Face à cette crise, les autorités régionales ont entrepris de moderniser les infrastructures d’assainissement, avec des projets de stations d’épuration à la pointe de la technologie. Cependant, le retard accumulé est considérable. En 2023, des rapports ont souligné que seules 30 % des eaux usées produites dans l’archipel étaient correctement traitées, un chiffre bien en deçà des normes européennes. À Tenerife, par exemple, des stations saturées ou vétustes peinent à absorber la demande, tandis que des zones comme Gran Canaria signalent des déversements illégaux récurrents.
Pour aggraver la situation, la dépendance des Canaries à l’eau douce, souvent produite par dessalement, complique la gestion des ressources hydriques dans un contexte insulaire où chaque goutte compte. Les experts estiment que la réutilisation des eaux usées traitées (REUT), une pratique encore peu développée localement, pourrait alléger la pression sur les ressources tout en réduisant les rejets en mer. Des initiatives similaires ont déjà porté leurs fruits dans d’autres régions, comme à Dakar, où les eaux traitées irriguent des cultures et produisent du biogaz.

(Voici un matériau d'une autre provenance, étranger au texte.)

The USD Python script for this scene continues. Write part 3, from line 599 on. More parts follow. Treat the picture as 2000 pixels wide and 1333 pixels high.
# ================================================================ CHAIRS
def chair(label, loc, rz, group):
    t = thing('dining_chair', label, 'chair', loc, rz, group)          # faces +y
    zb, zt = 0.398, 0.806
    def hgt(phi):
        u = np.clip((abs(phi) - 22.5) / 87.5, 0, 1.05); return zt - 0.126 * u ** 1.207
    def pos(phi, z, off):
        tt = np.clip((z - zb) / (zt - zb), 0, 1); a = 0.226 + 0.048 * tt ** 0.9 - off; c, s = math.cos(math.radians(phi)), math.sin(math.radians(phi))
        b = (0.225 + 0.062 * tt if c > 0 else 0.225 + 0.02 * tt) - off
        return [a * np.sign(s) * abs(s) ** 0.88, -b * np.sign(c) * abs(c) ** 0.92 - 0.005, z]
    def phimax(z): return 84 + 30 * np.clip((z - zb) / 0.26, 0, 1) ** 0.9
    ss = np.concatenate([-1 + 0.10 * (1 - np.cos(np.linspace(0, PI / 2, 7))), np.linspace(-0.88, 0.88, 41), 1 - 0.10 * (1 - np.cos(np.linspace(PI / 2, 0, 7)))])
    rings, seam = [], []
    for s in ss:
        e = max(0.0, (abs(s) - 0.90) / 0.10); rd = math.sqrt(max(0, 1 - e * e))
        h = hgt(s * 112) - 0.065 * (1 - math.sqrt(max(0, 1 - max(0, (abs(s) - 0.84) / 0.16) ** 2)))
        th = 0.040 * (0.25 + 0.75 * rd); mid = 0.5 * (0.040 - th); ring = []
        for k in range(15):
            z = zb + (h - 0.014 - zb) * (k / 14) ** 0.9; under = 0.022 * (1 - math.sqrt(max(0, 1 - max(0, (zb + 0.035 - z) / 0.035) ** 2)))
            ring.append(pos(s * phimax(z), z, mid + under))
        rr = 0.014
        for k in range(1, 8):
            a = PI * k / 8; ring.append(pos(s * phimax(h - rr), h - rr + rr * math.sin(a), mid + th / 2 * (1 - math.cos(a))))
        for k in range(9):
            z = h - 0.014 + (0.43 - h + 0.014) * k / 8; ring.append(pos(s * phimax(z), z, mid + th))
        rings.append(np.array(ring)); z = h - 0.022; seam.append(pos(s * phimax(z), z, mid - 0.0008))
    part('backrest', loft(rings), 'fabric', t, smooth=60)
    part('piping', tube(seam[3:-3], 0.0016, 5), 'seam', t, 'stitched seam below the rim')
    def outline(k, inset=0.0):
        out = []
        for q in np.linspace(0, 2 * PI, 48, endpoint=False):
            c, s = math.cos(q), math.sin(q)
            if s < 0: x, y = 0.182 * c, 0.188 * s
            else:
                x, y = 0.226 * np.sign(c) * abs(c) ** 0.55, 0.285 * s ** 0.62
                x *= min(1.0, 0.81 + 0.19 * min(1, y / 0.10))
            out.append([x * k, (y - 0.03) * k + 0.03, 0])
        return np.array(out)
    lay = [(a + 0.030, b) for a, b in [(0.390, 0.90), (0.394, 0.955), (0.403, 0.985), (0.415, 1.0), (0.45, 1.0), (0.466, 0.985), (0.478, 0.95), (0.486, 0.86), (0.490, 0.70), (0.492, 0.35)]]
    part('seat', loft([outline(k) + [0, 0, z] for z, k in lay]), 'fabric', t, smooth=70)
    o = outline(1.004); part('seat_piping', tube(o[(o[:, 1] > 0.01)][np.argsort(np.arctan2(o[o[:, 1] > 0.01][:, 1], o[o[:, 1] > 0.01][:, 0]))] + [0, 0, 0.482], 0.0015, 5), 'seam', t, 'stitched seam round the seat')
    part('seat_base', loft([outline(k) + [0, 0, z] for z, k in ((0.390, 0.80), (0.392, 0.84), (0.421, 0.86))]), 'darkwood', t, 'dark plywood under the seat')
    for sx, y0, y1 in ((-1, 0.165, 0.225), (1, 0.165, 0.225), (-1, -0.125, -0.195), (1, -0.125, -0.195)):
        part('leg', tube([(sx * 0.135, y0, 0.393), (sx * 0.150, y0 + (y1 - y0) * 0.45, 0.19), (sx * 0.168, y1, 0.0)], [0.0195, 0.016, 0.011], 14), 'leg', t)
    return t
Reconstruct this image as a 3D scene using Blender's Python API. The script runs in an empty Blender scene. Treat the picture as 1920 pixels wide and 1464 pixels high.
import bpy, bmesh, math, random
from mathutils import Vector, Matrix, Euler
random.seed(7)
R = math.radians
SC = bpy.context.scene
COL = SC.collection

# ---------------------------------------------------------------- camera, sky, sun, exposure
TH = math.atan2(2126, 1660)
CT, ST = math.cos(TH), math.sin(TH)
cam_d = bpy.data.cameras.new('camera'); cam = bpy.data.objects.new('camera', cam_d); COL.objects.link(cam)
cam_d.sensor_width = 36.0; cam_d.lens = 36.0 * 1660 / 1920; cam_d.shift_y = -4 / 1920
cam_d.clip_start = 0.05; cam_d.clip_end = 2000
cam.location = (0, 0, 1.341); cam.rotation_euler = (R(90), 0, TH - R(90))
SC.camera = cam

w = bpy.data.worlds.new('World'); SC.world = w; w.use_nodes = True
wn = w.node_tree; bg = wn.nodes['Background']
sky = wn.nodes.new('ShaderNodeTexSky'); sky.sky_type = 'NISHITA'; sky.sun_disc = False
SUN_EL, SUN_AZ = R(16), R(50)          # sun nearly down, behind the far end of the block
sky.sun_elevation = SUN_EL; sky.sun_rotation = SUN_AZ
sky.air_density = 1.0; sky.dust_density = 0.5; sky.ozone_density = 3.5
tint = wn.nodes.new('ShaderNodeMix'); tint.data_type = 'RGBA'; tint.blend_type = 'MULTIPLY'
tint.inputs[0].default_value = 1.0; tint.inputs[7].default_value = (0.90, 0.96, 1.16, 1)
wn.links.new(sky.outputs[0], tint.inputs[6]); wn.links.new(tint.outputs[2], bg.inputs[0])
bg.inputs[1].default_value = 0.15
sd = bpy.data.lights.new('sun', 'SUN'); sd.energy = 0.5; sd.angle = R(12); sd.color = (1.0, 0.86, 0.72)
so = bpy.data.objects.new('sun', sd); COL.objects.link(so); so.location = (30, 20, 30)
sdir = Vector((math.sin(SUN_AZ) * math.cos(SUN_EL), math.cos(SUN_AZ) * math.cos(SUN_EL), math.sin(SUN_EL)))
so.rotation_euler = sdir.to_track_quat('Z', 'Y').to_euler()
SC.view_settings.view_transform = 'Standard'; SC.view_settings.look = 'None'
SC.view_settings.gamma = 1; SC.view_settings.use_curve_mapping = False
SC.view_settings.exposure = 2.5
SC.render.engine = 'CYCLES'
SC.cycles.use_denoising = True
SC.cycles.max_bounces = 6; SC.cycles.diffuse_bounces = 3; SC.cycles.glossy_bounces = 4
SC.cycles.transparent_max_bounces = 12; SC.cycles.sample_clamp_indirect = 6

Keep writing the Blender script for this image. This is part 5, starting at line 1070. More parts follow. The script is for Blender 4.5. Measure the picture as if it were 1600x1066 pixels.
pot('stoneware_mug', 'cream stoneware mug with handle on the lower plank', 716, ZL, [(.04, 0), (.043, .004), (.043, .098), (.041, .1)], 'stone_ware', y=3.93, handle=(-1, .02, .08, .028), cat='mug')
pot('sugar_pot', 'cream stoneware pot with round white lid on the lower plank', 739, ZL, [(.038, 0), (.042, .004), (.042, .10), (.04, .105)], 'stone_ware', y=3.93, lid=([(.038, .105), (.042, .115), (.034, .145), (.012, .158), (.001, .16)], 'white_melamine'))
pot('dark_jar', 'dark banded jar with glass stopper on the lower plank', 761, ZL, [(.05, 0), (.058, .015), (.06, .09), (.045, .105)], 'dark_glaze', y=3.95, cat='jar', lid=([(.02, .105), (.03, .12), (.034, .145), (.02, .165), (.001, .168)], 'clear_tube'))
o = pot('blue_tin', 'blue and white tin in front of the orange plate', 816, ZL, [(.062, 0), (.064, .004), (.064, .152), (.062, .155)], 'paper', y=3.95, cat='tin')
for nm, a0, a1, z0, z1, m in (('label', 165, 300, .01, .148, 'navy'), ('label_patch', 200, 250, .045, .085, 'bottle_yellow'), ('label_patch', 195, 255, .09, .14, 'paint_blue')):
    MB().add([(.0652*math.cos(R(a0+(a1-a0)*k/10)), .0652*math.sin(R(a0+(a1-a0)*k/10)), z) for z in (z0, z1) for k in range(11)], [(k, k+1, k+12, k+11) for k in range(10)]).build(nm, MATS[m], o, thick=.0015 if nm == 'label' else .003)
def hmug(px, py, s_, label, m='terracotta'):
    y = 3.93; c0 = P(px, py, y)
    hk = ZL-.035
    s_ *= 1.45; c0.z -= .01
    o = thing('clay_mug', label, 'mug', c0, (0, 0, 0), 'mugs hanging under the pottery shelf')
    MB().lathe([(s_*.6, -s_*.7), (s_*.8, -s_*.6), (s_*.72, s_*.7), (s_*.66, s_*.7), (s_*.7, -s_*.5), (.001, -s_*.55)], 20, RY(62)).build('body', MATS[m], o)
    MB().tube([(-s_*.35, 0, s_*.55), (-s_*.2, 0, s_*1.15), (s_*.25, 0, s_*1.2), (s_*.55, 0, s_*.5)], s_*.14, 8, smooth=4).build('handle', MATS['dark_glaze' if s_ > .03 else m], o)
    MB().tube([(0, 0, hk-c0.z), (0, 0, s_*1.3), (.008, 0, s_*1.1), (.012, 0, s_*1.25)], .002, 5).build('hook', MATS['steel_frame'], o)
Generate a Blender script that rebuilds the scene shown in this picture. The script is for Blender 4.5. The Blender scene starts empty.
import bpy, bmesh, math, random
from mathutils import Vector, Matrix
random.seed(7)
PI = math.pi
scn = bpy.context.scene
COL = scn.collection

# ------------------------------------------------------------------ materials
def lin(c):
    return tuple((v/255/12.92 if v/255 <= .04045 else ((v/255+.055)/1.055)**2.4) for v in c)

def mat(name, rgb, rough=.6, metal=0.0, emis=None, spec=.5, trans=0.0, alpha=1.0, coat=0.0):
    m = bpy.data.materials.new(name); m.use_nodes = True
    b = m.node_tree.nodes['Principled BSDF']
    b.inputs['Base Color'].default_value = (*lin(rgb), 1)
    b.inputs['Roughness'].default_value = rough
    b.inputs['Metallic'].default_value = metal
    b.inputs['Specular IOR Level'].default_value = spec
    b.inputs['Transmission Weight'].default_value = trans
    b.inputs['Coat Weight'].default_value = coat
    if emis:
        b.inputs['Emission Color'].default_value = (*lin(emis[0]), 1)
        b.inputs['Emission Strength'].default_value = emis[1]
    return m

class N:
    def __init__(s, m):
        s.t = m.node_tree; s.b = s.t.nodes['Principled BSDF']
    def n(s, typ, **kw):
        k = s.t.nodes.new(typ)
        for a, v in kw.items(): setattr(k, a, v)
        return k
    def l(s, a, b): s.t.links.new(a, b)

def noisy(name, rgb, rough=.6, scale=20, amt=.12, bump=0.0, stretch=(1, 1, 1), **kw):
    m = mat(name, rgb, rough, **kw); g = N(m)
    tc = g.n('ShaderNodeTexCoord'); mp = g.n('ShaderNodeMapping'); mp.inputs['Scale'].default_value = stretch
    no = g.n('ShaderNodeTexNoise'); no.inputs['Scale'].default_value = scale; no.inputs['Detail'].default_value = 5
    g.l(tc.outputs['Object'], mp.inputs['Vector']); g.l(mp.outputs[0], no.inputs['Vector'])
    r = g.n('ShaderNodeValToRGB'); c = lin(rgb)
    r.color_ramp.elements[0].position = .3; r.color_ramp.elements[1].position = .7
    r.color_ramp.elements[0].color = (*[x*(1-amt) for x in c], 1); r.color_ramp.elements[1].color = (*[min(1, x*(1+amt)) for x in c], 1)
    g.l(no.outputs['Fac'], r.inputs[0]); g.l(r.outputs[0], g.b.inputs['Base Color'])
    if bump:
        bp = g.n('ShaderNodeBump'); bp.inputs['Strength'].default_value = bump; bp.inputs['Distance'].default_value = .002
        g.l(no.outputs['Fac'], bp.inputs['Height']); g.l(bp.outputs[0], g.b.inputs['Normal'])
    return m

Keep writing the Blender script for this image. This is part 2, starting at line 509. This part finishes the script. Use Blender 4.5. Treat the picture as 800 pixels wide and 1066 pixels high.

Malgré ces efforts, la route reste longue. Les habitants exigent des solutions rapides, tandis que les écologistes appellent à une régulation stricte du tourisme et à une sensibilisation accrue des visiteurs. Car dans ce paradis Atlantique, le cauchemar des eaux usées risque de ternir durablement l’image d’un joyau naturel, si des mesures radicales ne sont pas prises.